Data provided.
- - - -
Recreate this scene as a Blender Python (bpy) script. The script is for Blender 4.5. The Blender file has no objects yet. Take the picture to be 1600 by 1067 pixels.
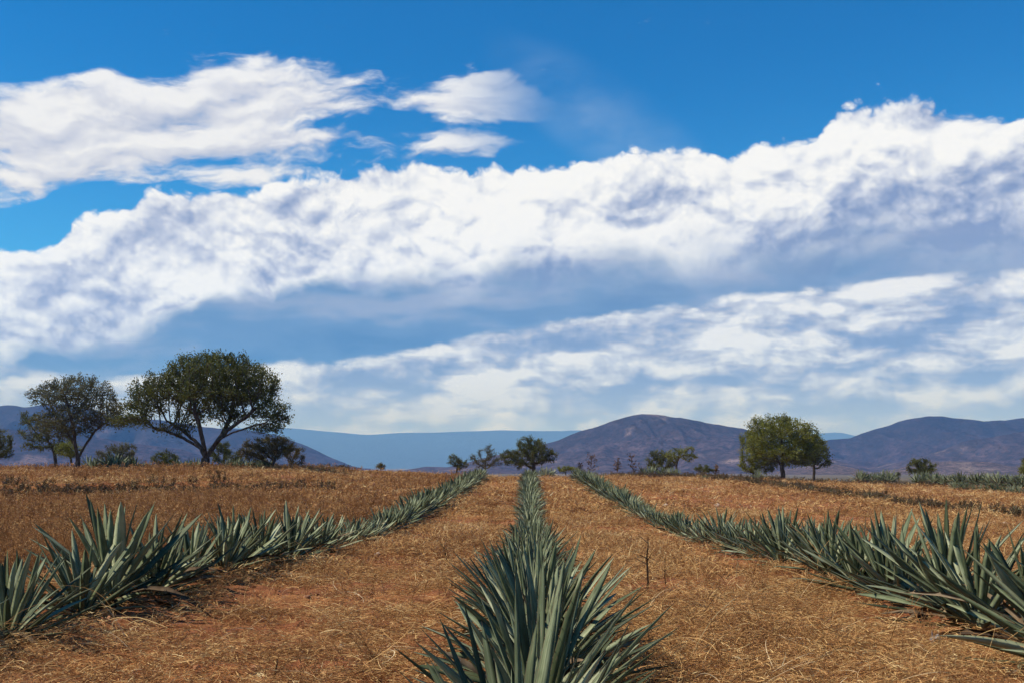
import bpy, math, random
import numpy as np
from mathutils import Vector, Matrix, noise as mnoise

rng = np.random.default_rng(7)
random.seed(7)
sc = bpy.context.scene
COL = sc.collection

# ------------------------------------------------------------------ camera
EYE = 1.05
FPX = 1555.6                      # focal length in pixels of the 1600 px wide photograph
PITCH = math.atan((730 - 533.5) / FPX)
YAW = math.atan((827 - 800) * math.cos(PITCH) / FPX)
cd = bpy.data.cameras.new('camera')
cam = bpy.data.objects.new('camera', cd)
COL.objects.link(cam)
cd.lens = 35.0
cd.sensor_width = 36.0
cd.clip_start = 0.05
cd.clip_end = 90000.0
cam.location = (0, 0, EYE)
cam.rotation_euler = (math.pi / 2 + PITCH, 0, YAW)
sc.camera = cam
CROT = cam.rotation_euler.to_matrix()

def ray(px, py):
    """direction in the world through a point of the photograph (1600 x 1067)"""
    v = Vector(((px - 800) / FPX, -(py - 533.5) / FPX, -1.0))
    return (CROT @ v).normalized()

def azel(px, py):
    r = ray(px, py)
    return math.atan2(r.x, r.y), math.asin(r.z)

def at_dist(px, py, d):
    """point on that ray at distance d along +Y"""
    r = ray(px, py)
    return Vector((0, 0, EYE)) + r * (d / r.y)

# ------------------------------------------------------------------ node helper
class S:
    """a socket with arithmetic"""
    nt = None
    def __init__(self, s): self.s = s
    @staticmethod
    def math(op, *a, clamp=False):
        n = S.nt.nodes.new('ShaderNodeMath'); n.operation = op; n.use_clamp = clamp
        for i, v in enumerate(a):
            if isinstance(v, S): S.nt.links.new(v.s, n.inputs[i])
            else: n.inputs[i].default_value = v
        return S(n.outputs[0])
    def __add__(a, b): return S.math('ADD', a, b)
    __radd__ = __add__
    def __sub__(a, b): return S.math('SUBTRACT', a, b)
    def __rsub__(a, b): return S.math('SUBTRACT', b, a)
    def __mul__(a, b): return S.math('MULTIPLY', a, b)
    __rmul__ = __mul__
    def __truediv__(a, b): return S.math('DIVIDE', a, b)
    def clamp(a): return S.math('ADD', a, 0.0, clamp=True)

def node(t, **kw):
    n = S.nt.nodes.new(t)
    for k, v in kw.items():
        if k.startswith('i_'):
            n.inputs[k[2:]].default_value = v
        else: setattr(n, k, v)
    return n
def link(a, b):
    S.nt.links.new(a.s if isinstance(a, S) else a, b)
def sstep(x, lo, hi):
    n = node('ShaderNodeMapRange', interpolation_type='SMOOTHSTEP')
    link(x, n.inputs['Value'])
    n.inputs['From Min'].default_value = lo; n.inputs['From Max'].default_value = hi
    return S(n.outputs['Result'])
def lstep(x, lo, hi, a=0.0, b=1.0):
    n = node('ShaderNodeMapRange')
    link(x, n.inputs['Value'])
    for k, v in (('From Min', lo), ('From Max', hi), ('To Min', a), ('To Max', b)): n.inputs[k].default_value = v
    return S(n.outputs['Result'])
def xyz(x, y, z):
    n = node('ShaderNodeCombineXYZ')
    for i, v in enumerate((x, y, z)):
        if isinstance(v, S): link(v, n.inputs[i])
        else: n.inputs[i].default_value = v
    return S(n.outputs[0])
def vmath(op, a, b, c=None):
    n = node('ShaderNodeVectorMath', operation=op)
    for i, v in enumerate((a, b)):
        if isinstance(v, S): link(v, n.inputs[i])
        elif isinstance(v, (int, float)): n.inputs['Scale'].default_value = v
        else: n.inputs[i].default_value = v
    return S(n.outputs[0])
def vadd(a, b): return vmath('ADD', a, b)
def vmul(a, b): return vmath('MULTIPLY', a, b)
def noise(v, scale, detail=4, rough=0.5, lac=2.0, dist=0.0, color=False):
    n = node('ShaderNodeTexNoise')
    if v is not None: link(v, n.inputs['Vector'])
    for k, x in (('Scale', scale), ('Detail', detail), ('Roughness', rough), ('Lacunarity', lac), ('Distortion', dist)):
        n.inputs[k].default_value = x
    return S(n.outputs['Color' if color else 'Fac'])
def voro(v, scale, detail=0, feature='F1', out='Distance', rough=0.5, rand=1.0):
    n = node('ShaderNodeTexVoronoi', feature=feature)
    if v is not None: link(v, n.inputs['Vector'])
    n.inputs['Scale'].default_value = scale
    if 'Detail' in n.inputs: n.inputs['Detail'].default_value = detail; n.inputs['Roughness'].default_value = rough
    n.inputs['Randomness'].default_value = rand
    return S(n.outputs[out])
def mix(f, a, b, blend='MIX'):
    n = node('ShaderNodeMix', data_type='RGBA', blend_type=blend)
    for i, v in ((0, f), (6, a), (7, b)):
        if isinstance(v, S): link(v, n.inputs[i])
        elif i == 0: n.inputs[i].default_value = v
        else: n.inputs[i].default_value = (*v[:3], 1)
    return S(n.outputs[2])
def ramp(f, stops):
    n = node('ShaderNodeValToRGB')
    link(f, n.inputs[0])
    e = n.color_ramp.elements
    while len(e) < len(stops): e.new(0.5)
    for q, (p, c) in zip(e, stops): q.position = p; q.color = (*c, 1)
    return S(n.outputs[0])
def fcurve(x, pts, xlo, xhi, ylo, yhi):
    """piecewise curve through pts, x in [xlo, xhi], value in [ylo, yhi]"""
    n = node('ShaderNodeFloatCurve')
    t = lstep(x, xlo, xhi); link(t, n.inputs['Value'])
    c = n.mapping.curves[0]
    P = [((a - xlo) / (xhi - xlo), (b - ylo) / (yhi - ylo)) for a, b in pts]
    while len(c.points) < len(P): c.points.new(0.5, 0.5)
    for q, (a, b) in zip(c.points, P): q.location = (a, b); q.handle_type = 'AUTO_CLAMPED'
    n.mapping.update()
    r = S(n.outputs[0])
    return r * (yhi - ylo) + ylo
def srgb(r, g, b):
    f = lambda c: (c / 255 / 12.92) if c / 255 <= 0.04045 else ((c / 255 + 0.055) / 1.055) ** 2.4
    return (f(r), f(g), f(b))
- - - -
The exercise.
Quote all the lines above exactly as given. Do not include the pictures.

Written solution.
Recreate this scene as a Blender Python (bpy) script. The script is for Blender 4.5. The Blender file has no objects yet. Take the picture to be 1600 by 1067 pixels.
import bpy, math, random
import numpy as np
from mathutils import Vector, Matrix, noise as mnoise

rng = np.random.default_rng(7)
random.seed(7)
sc = bpy.context.scene
COL = sc.collection

# ------------------------------------------------------------------ camera
EYE = 1.05
FPX = 1555.6                      # focal length in pixels of the 1600 px wide photograph
PITCH = math.atan((730 - 533.5) / FPX)
YAW = math.atan((827 - 800) * math.cos(PITCH) / FPX)
cd = bpy.data.cameras.new('camera')
cam = bpy.data.objects.new('camera', cd)
COL.objects.link(cam)
cd.lens = 35.0
cd.sensor_width = 36.0
cd.clip_start = 0.05
cd.clip_end = 90000.0
cam.location = (0, 0, EYE)
cam.rotation_euler = (math.pi / 2 + PITCH, 0, YAW)
sc.camera = cam
CROT = cam.rotation_euler.to_matrix()

def ray(px, py):
    """direction in the world through a point of the photograph (1600 x 1067)"""
    v = Vector(((px - 800) / FPX, -(py - 533.5) / FPX, -1.0))
    return (CROT @ v).normalized()

def azel(px, py):
    r = ray(px, py)
    return math.atan2(r.x, r.y), math.asin(r.z)

def at_dist(px, py, d):
    """point on that ray at distance d along +Y"""
    r = ray(px, py)
    return Vector((0, 0, EYE)) + r * (d / r.y)

# ------------------------------------------------------------------ node helper
class S:
    """a socket with arithmetic"""
    nt = None
    def __init__(self, s): self.s = s
    @staticmethod
    def math(op, *a, clamp=False):
        n = S.nt.nodes.new('ShaderNodeMath'); n.operation = op; n.use_clamp = clamp
        for i, v in enumerate(a):
            if isinstance(v, S): S.nt.links.new(v.s, n.inputs[i])
            else: n.inputs[i].default_value = v
        return S(n.outputs[0])
    def __add__(a, b): return S.math('ADD', a, b)
    __radd__ = __add__
    def __sub__(a, b): return S.math('SUBTRACT', a, b)
    def __rsub__(a, b): return S.math('SUBTRACT', b, a)
    def __mul__(a, b): return S.math('MULTIPLY', a, b)
    __rmul__ = __mul__
    def __truediv__(a, b): return S.math('DIVIDE', a, b)
    def clamp(a): return S.math('ADD', a, 0.0, clamp=True)

def node(t, **kw):
    n = S.nt.nodes.new(t)
    for k, v in kw.items():
        if k.startswith('i_'):
            n.inputs[k[2:]].default_value = v
        else: setattr(n, k, v)
    return n
def link(a, b):
    S.nt.links.new(a.s if isinstance(a, S) else a, b)
def sstep(x, lo, hi):
    n = node('ShaderNodeMapRange', interpolation_type='SMOOTHSTEP')
    link(x, n.inputs['Value'])
    n.inputs['From Min'].default_value = lo; n.inputs['From Max'].default_value = hi
    return S(n.outputs['Result'])
def lstep(x, lo, hi, a=0.0, b=1.0):
    n = node('ShaderNodeMapRange')
    link(x, n.inputs['Value'])
    for k, v in (('From Min', lo), ('From Max', hi), ('To Min', a), ('To Max', b)): n.inputs[k].default_value = v
    return S(n.outputs['Result'])
def xyz(x, y, z):
    n = node('ShaderNodeCombineXYZ')
    for i, v in enumerate((x, y, z)):
        if isinstance(v, S): link(v, n.inputs[i])
        else: n.inputs[i].default_value = v
    return S(n.outputs[0])
def vmath(op, a, b, c=None):
    n = node('ShaderNodeVectorMath', operation=op)
    for i, v in enumerate((a, b)):
        if isinstance(v, S): link(v, n.inputs[i])
        elif isinstance(v, (int, float)): n.inputs['Scale'].default_value = v
        else: n.inputs[i].default_value = v
    return S(n.outputs[0])
def vadd(a, b): return vmath('ADD', a, b)
def vmul(a, b): return vmath('MULTIPLY', a, b)
def noise(v, scale, detail=4, rough=0.5, lac=2.0, dist=0.0, color=False):
    n = node('ShaderNodeTexNoise')
    if v is not None: link(v, n.inputs['Vector'])
    for k, x in (('Scale', scale), ('Detail', detail), ('Roughness', rough), ('Lacunarity', lac), ('Distortion', dist)):
        n.inputs[k].default_value = x
    return S(n.outputs['Color' if color else 'Fac'])
def voro(v, scale, detail=0, feature='F1', out='Distance', rough=0.5, rand=1.0):
    n = node('ShaderNodeTexVoronoi', feature=feature)
    if v is not None: link(v, n.inputs['Vector'])
    n.inputs['Scale'].default_value = scale
    if 'Detail' in n.inputs: n.inputs['Detail'].default_value = detail; n.inputs['Roughness'].default_value = rough
    n.inputs['Randomness'].default_value = rand
    return S(n.outputs[out])
def mix(f, a, b, blend='MIX'):
    n = node('ShaderNodeMix', data_type='RGBA', blend_type=blend)
    for i, v in ((0, f), (6, a), (7, b)):
        if isinstance(v, S): link(v, n.inputs[i])
        elif i == 0: n.inputs[i].default_value = v
        else: n.inputs[i].default_value = (*v[:3], 1)
    return S(n.outputs[2])
def ramp(f, stops):
    n = node('ShaderNodeValToRGB')
    link(f, n.inputs[0])
    e = n.color_ramp.elements
    while len(e) < len(stops): e.new(0.5)
    for q, (p, c) in zip(e, stops): q.position = p; q.color = (*c, 1)
    return S(n.outputs[0])
def fcurve(x, pts, xlo, xhi, ylo, yhi):
    """piecewise curve through pts, x in [xlo, xhi], value in [ylo, yhi]"""
    n = node('ShaderNodeFloatCurve')
    t = lstep(x, xlo, xhi); link(t, n.inputs['Value'])
    c = n.mapping.curves[0]
    P = [((a - xlo) / (xhi - xlo), (b - ylo) / (yhi - ylo)) for a, b in pts]
    while len(c.points) < len(P): c.points.new(0.5, 0.5)
    for q, (a, b) in zip(c.points, P): q.location = (a, b); q.handle_type = 'AUTO_CLAMPED'
    n.mapping.update()
    r = S(n.outputs[0])
    return r * (yhi - ylo) + ylo
def srgb(r, g, b):
    f = lambda c: (c / 255 / 12.92) if c / 255 <= 0.04045 else ((c / 255 + 0.055) / 1.055) ** 2.4
    return (f(r), f(g), f(b))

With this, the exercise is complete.